— START OF Records shown —

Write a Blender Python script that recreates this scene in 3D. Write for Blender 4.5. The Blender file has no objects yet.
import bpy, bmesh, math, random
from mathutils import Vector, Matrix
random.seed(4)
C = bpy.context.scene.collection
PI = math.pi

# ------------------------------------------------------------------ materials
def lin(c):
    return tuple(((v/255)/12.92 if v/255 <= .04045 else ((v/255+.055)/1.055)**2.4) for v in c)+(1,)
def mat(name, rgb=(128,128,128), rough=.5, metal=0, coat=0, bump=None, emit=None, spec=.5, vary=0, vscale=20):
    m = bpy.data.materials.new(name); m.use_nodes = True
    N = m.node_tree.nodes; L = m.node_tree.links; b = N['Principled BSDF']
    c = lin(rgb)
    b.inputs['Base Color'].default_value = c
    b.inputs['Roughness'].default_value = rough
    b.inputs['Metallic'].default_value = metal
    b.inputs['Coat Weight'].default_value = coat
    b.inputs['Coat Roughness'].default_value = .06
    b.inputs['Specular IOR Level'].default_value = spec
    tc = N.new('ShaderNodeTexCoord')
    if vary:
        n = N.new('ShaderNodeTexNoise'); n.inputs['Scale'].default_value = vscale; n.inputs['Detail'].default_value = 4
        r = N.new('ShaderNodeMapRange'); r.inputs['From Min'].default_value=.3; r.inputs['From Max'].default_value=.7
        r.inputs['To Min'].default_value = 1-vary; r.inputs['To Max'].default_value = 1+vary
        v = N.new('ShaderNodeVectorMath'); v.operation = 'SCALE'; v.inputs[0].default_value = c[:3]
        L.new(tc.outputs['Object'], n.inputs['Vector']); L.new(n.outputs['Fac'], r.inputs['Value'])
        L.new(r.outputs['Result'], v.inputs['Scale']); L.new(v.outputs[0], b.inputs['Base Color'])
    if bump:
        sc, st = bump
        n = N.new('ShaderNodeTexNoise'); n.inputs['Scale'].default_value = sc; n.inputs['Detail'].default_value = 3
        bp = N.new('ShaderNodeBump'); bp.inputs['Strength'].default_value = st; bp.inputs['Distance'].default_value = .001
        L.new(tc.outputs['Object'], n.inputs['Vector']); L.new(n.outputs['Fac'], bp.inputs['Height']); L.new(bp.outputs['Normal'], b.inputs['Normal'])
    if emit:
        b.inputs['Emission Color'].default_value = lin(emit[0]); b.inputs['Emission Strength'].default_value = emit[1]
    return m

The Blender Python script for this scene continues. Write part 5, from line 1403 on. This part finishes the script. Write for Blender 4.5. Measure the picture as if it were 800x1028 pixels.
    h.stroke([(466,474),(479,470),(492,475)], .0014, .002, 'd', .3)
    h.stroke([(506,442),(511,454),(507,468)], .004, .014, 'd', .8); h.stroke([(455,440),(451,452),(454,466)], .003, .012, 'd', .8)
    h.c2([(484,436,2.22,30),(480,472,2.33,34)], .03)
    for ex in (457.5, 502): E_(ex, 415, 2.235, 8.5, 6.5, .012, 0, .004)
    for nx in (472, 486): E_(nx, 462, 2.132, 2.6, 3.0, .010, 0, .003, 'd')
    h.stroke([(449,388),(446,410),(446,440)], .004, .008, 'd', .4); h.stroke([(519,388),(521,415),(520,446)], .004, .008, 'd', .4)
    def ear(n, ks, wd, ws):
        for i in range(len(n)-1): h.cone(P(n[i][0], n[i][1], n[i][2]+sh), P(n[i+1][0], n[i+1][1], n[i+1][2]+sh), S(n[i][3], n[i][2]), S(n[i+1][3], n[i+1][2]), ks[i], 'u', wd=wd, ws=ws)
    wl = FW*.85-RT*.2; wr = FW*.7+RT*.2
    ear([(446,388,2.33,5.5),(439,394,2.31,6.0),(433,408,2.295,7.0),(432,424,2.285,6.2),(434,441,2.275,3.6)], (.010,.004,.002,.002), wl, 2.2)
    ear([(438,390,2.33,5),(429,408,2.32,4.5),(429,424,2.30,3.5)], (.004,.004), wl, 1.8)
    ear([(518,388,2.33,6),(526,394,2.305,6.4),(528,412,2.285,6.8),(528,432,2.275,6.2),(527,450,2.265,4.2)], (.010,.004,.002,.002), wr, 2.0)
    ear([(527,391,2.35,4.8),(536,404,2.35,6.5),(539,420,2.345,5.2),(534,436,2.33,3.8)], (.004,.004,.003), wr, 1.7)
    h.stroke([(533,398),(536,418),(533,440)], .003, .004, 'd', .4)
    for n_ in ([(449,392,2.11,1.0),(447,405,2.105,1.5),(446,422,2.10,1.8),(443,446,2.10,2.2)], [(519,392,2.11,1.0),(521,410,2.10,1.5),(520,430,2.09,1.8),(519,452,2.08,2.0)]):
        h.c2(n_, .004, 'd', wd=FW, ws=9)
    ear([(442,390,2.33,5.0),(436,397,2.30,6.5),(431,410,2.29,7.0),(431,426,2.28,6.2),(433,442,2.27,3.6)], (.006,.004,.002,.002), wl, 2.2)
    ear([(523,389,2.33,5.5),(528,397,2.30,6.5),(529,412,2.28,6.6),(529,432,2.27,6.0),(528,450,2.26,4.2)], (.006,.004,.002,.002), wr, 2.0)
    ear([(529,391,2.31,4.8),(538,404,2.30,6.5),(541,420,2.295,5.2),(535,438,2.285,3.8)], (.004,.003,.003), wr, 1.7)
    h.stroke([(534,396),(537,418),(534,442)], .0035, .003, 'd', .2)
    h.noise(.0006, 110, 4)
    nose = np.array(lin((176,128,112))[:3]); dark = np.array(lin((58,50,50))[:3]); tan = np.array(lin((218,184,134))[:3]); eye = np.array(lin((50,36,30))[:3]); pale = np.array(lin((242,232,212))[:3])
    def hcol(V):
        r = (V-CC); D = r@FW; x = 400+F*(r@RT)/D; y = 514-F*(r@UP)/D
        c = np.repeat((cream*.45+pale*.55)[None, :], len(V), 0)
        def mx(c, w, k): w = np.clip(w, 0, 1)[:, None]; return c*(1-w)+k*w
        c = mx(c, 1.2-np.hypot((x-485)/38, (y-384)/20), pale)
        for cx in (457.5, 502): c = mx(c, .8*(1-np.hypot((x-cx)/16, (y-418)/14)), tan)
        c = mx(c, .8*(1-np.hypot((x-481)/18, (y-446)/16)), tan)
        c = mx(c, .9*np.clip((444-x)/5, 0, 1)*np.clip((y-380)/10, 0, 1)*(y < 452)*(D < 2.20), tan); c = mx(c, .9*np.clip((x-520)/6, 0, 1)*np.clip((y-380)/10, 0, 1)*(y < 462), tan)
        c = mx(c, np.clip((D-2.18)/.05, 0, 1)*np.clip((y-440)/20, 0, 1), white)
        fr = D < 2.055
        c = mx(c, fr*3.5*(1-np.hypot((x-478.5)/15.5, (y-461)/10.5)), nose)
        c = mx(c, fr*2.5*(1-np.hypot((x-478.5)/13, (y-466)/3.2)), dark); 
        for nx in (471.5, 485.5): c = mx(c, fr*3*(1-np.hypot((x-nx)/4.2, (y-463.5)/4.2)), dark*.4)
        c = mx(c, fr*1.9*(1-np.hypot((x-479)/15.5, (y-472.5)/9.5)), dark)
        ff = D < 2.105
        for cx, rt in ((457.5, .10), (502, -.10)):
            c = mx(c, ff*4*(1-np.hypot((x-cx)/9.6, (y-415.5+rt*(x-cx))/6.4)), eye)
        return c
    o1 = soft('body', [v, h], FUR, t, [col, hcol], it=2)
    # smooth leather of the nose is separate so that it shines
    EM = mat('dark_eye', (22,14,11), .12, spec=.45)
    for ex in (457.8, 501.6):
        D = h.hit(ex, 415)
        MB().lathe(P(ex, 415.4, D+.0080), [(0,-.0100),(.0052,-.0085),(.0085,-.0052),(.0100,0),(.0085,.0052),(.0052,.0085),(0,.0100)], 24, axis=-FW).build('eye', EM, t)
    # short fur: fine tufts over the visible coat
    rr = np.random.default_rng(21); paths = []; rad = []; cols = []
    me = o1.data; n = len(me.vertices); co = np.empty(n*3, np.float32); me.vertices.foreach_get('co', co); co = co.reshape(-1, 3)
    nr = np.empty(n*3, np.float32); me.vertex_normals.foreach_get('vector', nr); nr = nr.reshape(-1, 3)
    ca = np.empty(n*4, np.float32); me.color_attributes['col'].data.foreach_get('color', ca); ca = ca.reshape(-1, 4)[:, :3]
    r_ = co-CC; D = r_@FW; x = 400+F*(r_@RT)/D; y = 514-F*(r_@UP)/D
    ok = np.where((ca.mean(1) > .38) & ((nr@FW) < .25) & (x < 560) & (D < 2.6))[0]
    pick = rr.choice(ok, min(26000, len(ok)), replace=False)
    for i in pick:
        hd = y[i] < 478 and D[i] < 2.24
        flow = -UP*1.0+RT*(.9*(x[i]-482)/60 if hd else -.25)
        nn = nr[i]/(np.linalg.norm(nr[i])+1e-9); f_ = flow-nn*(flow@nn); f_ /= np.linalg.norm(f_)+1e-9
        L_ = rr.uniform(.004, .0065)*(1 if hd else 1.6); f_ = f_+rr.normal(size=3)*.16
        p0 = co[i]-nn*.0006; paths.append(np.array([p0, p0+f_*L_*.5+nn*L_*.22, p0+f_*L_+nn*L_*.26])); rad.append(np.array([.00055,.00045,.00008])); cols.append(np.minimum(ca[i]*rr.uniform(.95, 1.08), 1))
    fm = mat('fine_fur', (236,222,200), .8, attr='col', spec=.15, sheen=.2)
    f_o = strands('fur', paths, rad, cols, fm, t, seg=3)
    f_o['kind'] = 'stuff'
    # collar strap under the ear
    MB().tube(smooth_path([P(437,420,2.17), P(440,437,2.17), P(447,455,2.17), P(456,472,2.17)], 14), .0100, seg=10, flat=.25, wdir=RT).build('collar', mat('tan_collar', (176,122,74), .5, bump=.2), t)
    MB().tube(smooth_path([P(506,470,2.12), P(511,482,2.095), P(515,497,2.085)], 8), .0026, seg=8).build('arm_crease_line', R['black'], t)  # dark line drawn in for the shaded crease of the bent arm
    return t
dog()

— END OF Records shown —

From the first line of the data through the line with "PI = math.pi", quote each line exactly and add nothing else.

Solution to this problem:
Write a Blender Python script that recreates this scene in 3D. Write for Blender 4.5. The Blender file has no objects yet.
import bpy, bmesh, math, random
from mathutils import Vector, Matrix
random.seed(4)
C = bpy.context.scene.collection
PI = math.pi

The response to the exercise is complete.